暗号資産(仮想通貨)市場では、ビットコイン( BTC )は前日比+3.4%の1BTC=92,331ドルに。
20日にかけて、88,000ドル付近から92,000ドル超まで回復した。
この反発は、エヌビディアが発表した第3四半期の予想を上回る決算と強気な第4四半期ガイダンスが主要因となっている。同社の好材料は、日本や米国株式市場におけるAI・半導体バブル崩壊への懸念を一時的に和らげ、リスク資産全体への投資家の信頼を回復させた。
また、米当局者がトランプ政権の半導体関税計画について、中国との貿易摩擦を懸念して延期される可能性が高いと述べこともポジティブに反応した。
仮想通貨の市場心理を示すFear & Greed Indexは11から15へと上昇したものの、依然としてそう悲観に相当する「極度の恐怖」ゾーンにとどまっている。
短期的には、米連邦準備制度理事会(FRB)が12月9、10両日の次回連邦公開市場委員会(FOMC)で政策金利の引き下げを見送るとの観測が浮上しており、規制の不確実性とマクロ経済要因が引き続き投資家センチメントに影響を与える見通しだ。
ビットコインは10月7日の過去最高値のピークから約30%下落し、調整局面入りしている。通常、このような急激な価格下落は収益が圧迫されたマイナー(採掘業者)による資金調達売りを引き起こすが、最新のオンチェーンデータは興味深い変化を示している。

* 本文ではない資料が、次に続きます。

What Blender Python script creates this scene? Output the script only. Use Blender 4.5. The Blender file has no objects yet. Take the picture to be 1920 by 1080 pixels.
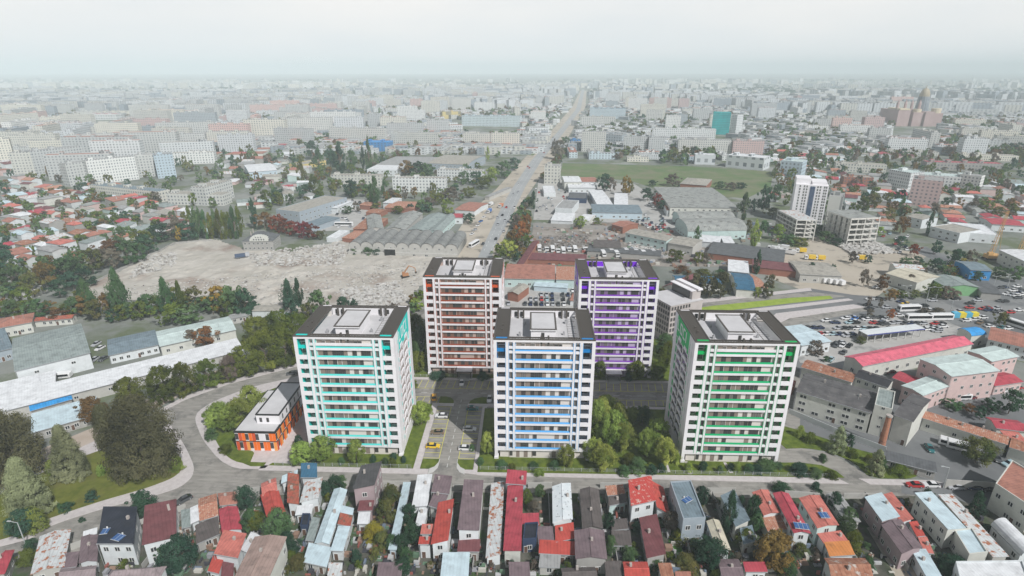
import bpy, bmesh, math, random
from mathutils import Vector, noise
R=math.radians
S=bpy.context.scene
COL=S.collection
# ---------------------------------------------------------------- camera
FPX=1082.0; PIT=.363368; ROLL=-.000853; YAW=-.033158; HC=111.494
_cy,_sy=math.cos(YAW),math.sin(YAW)
FW=Vector((_sy*math.cos(PIT),_cy*math.cos(PIT),-math.sin(PIT)))
_r=Vector((_cy,-_sy,0)); _u=_r.cross(FW)
RT=_r*math.cos(ROLL)+_u*math.sin(ROLL); UP=_u*math.cos(ROLL)-_r*math.sin(ROLL)
cd=bpy.data.cameras.new('camera'); cam=bpy.data.objects.new('camera',cd); COL.objects.link(cam)
cd.sensor_width=36; cd.lens=36*FPX/1920; cd.clip_start=1; cd.clip_end=60000
from mathutils import Matrix
cam.matrix_world=Matrix(((RT.x,UP.x,-FW.x,0),(RT.y,UP.y,-FW.y,0),(RT.z,UP.z,-FW.z,HC),(0,0,0,1)))
S.camera=cam
def G(px,py,z=0.):
    """surveyed position (metres) of a point read off the 1920 px wide photograph at height z"""
    d=FW*FPX+RT*(px-960)-UP*(py-540); t=(z-HC)/d.z
    return (d.x*t,d.y*t)
# ---------------------------------------------------------------- sky, sun, exposure
SUN_EL=R(46); SUN_AZ=(0.638,-0.770)
W=bpy.data.worlds.new("World"); S.world=W; W.use_nodes=True
nt=W.node_tree; nt.nodes.clear()
def N(nt,t,**k):
    n=nt.nodes.new(t)
    for a,b in k.items():
        if a in n.inputs.keys(): n.inputs[a].default_value=b
        else: setattr(n,a,b)
    return n
out=N(nt,'ShaderNodeOutputWorld'); bg=N(nt,'ShaderNodeBackground'); 
sky=N(nt,'ShaderNodeTexSky'); sky.sky_type='NISHITA'; sky.sun_disc=False; sky.sun_elevation=SUN_EL
sky.sun_rotation=math.atan2(SUN_AZ[0],SUN_AZ[1]); sky.dust_density=4
tc=N(nt,'ShaderNodeTexCoord'); sp=N(nt,'ShaderNodeSeparateXYZ'); nt.links.new(tc.outputs['Generated'],sp.inputs[0])
mr=N(nt,'ShaderNodeMapRange'); mr.interpolation_type='SMOOTHSTEP'
mr.inputs['From Min'].default_value=.14; mr.inputs['From Max'].default_value=.75
nt.links.new(sp.outputs['Z'],mr.inputs['Value'])
sc_=N(nt,'ShaderNodeMixRGB',blend_type='MULTIPLY'); sc_.inputs[0].default_value=1; nt.links.new(sky.outputs[0],sc_.inputs[1]); sc_.inputs[2].default_value=(.027,.031,.035,1)
# overcast veil low over the city: pale, with faint wide cloud bands
mp=N(nt,'ShaderNodeMapping'); mp.inputs['Scale'].default_value=(1.2,1.2,5); nt.links.new(tc.outputs['Generated'],mp.inputs[0])
nz=N(nt,'ShaderNodeTexNoise'); nz.inputs['Scale'].default_value=1.6; nz.inputs['Detail'].default_value=4; nt.links.new(mp.outputs[0],nz.inputs[0])
cr=N(nt,'ShaderNodeValToRGB'); cr.color_ramp.elements[0].position=.28; cr.color_ramp.elements[0].color=(.78,.83,.86,1)
cr.color_ramp.elements[1].position=.68; cr.color_ramp.elements[1].color=(.94,.93,.915,1); nt.links.new(nz.outputs[0],cr.inputs[0])
mx=N(nt,'ShaderNodeMixRGB'); nt.links.new(mr.outputs[0],mx.inputs[0]); nt.links.new(cr.outputs[0],mx.inputs[1]); nt.links.new(sc_.outputs[0],mx.inputs[2])
nt.links.new(mx.outputs[0],bg.inputs[0]); bg.inputs[1].default_value=1; nt.links.new(bg.outputs[0],out.inputs[0])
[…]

CryptoQuantのデータによると、11月初旬にはマイナーによる大規模な売却が観測された。10月中旬の上昇局面では月間ネットポジション(実質保有量)が平均843BTCだったのに対し、11月7日から17日にかけては平均831BTCのマイナスに転じ、この水準で利益確定が進んでいた。
しかし直近の動きは対照的だ。過去7日間でビットコイン価格がさらに12%下落したにもかかわらず、マイナーは777BTCを追加保有し、30日間のネットポジションは再びプラス419BTCに転じた。これは最も財務状況が厳しいマイナーの降伏が完了した可能性を示唆している。
一方、市場全体では依然として厳しい環境が続いている。ビットコインなど仮想通貨ETFからの資金流出は5日連続となり、ブラックロックのIBITからは過去最大となる5億2300万ドルが1日で流出した。
K33リサーチのベトレ・ルンデ氏は、現在の下落が続けば84,000ドルから86,000ドル付近に妥当な底値がある可能性を指摘。ただし、売り圧力が高まれば今年4月のトランプ関税ショック時の安値である74,000ドル、あるいは2021年の最高値である69,000ドル付近まで下落する可能性も示唆している。
マイナーの売り圧力後退は市場における自然な売り手の減少を意味し、さらなる強制供給のリスクを軽減する。しかし、インフレと金融政策をめぐるリスクやリセッション(景気後退)懸念などマクロ経済の強い不確実性が続く中、自律反発の範疇に留まる可能性は否めない。足元のトレンド転換につながるかどうか慎重な見方が必要とみられる。